Another long appendix covers Malay poisons. Modern readers may dismiss that element as colonial stereotype, but the wise old woman who sells love potions or poisons (one for every occasion) is in fact a stock character in locally produced Malay Archipelago narratives up through the early film era.
Occasionally Davis’s editorialising gets the better of him. The narrative is brought to a halt for a page-length footnote about the history of the word freelance merely because a character utters it. Sometimes the illustrations are distracting.

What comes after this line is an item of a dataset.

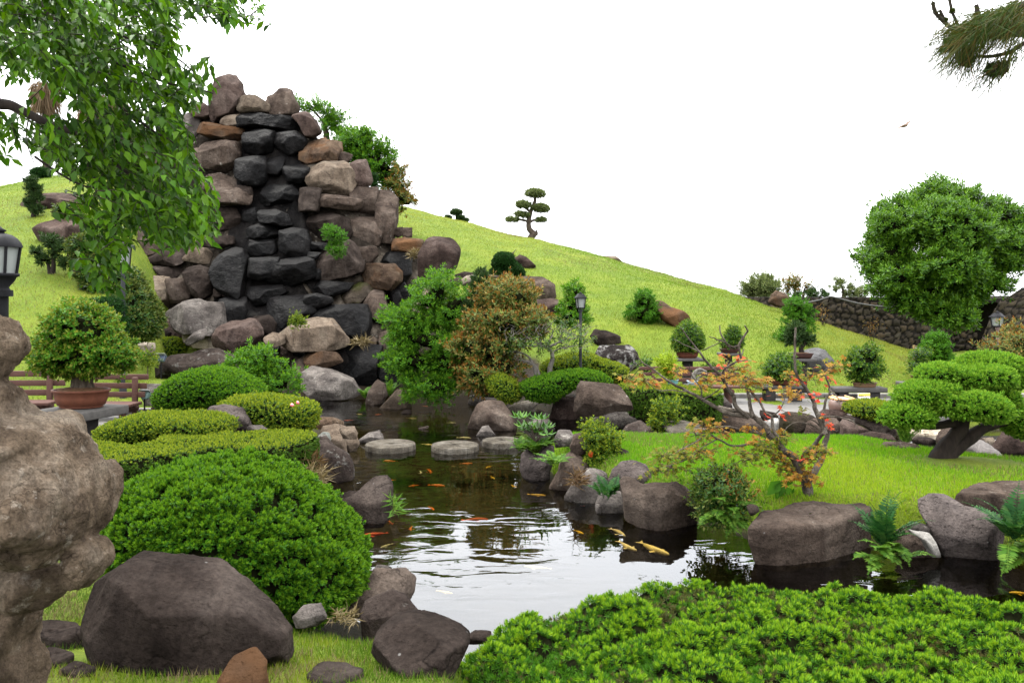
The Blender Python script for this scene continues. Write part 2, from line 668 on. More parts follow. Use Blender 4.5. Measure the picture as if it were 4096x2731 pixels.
M['cement'] = rock_mat("cement", (.26, .215, .15), (.42, .36, .27), (.55, .5, .42), la=.75, pits=.0, rough=.8, bump=.6)
M['white_cement'] = rock_mat("white_cement", (.30, .29, .265), (.44, .425, .40), (.58, .56, .53), la=.8, pits=0)
M['mill'] = rock_mat("millstone_granite", (.08, .07, .055), (.15, .135, .11), (.24, .225, .195), la=.66, sc=2.5, pits=.8)
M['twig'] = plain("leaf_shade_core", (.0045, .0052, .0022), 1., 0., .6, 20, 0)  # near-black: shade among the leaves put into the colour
M['bark'] = plain("bark", (.045, .035, .027), .9, .05, .6, 22, .9, stretch=(1, 1, .35))
M['barkd'] = plain("bark_dark", (.013, .0095, .007), .9, .15, .6, 18, .9, stretch=(1, 1, .3))
M['barkg'] = plain("bark_grey", (.085, .078, .068), .9, .05, .5, 25, .7, stretch=(1, 1, .4))
M['porous'] = rock_mat("rock_porous", (.05, .042, .040), (.105, .088, .082), (.18, .155, .145), la=.66, pits=1.6)
M['cobble'] = rock_mat("cobble_blue", (.12, .135, .12), (.17, .185, .165), (.23, .24, .215), la=.8, pits=0, rough=.5, bump=.3)
M['lichw'] = rock_mat("rock_white_lichen", (.022, .018, .017), (.05, .042, .04), (.09, .08, .075), la=.50, lich=(.5, .5, .48), sc=.8)
M['wetg'] = rock_mat("rock_shiny_grey", (.015, .013, .013), (.04, .037, .037), (.10, .095, .095), la=.66, rough=.4, spec=.2)
# ------------------------------------------------------------------ ground
POND = np.concatenate([rz("V 1010,1450 900,1400 850,1310 790,1210 765,1110 790,1040 780,985 730,955 712,918 900,903 1060,906 1110,918 1200,935 1260,955 1330,968 1450,980 1600,988 1850,989 2050,990 2352,992 2900,994", 0),
                       np.array([[14, 13.4], [14, 6], [6, 5.2], [2, 5.0], [.3, 5.05], [-.2, 5.4]])])
ISLE = rz("V 1190,1050 1205,1100 1270,1140 1370,1180 1450,1212 1610,1220 1720,1285 1980,1285 2100,1278 2352,1295 2800,1330 2800,1120 2352,1100 2200,1085 2080,1062 2000,1045 1850,1040 1600,1038 1480,1035 1400,1035 1330,1035 1260,1025 1215,1030", 0)
HU = np.array([-2500, -600, 0, 460, 680, 1000, 1250, 1500, 1700, 2200, 2600, 3000, 3400, 3560, 3660, 3800, 4000, 9000.])
HD0 = np.array([13.2, 13.0, 13.2, 14.4, 19.2, 20.6, 20.6, 19.6, 18.6, 18.0, 17.6, 17.2, 17.2, 17.6, 18.2, 19, 20, 20])
SU = np.array([-2500, -600, 0, 230, 700, 1200, 1590, 1770, 2030, 2150, 2300, 2500, 2900, 3010, 3200, 3500, 3660, 3800, 4000, 9000.])
SVV = np.array([820, 770, 748, 705, 640, 640, 822, 868, 935, 958, 998, 1055, 1165, 1203, 1275, 1362, 1408, 1440, 1440, 1440.])
SD = np.array([32, 32, 32, 33, 36, 38, 37, 36, 35, 34.5, 33, 31, 28, 26.5, 25, 23.4, 22.7, 22.4, 22.4, 22.4])


def land(u, d):
    z = np.interp(d, [1.5, 3.3, 4.2, 5.0, 5.8, 8, 10, 12.5, 17, 40], [.84, .79, .54, .28, .20, .40, .46, .48, .50, .45])
    zr = np.interp(d, [1.5, 3.3, 4.2, 5.6, 13, 17, 24, 40], [.30, .30, .28, .20, .17, .20, .40, .40])
    t = np.clip((u - np.where(d < 6, 1780, 1500)) / np.where(d < 6, 350, 700), 0, 1)
    return z * (1 - t) + zr * t


def hill(u, d):
    u, d = np.broadcast_arrays(np.asarray(u, float), np.asarray(d, float))
    d0, d1, sv_ = np.interp(u, HU, HD0), np.interp(u, SU, SD), np.interp(u, SU, SVV)
    z0 = land(u, d0)
    z1 = EYE - (sv_ - HZ) / F * d1
    los = -(sv_ - HZ) / F
    s = (d - d0) / (d1 - d0)
    a = np.clip(2 - los * (d1 - d0) / np.maximum(z1 - z0, .05), 1.0, 1.75)
    z = z0 + (z1 - z0) * (a * s + (1 - a) * s * s)
    zt = z1 + los * (d - d1) - .012 * (d - d1) ** 2 - .05 * (d - d1)
    z = np.where(s > 1, np.maximum(zt, .3), z)
    z = np.where(s < 0, land(u, d), z)
    # ease the foot of the hill
    return np.where(u > 3780, land(u, d), z)


def hit(u, v):
    d0, d1 = float(np.interp(u, HU, HD0)), float(np.interp(u, SU, SD))
    ds = np.linspace(8, d1, 700)
    vv = HZ - (hill(u, ds) - EYE) / ds * F
    k = np.argmax(vv <= v) if (vv <= v).any() else 699
    return float(ds[k])


def sstep(x):
    x = np.clip(x, 0, 1)
    return x * x * (3 - 2 * x)


def ground(x, y, rough=True):
    x, y = np.asarray(x, float), np.asarray(y, float)
    u = CX + F * x / np.maximum(y, .3)
    base = hill(u, y)
    P = np.stack([x, y], 1)
    near = (y < 20) & (y > 3)
    z = base - 10 * sstep((y - 44) / 90)      # beyond the garden the land falls away to the sea
    if rough:
        Q = np.stack([x, y, x * 0], 1)
        far = np.clip((y - 15) / 6, 0, 1)
        z += (fbm(Q * .5, 3) - .5) * .22 * far + (fbm(Q * 2.3, 3, 4) - .5) * (.04 + .05 * far)
    i = np.where(near)[0]
    if len(i):
        p = P[i]
        sp = edist(POND, p) * np.where(inside(POND, p), -1, 1) - np.where(p[:, 0] > 0, .12, .3)
        si = edist(ISLE, p) * np.where(inside(ISLE, p), 1, -1) - .3
        zz = np.where(sp > 0, z[i] * sstep(sp / np.where(p[:, 0] > 1.2, .35, .95)), z[i])
        w_ = np.minimum(-sp, -si)
        zz = np.where((sp <= 0) & (si <= 0), -.5 * sstep(w_ / .45), zz)
        zi = .37 * sstep(si / .45) + .10 * sstep(si / 1.6) + (fbm(np.stack([p[:, 0], p[:, 1], p[:, 0] * 0], 1) * 1.5, 3) - .5) * .06 * sstep(si / .5)
        zz = np.where((sp <= 0) & (si > 0), zi, zz)
        z[i] = zz
    return z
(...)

Davis made use of the online archive at Rijksmuseum in the Netherlands to ‘show the actual locations, views, villages and cities you will visit in the story,’ he says, which adds much value when the images are accurate but can become jarring when errors occur. The image on page four does not depict the bay at Cirebon, for example. Most distressing, an image of the fanciful house built by the famed Javanese painter Raden Saleh in Batavia is given the caption of ‘The Mansion [in Bogor] dated from the time of the coffee barons had made their fortunes on the island.’ Saleh and his legacy are simply erased (the house still stands in Jakarta).
Yet such errors are infrequent and DatAsia deserves kudos for bringing Java Girl back to life. The resuscitation was clearly a labour of love for Davis, whom, as he announces, is married to a Thai, with whom he founded DatAsia and engages in charity work in Southeast Asia.
The phenomenon of the nyai is of interest to scholars and this work contributes to the study of the literary genre of the colonial nyai novel. Its primary audience, however, is Western ex-pats in Southeast Asia that find themselves cohabitating with, or married to, local women. For us, René’s struggles and self-doubts remain as pertinent today as they were a century ago.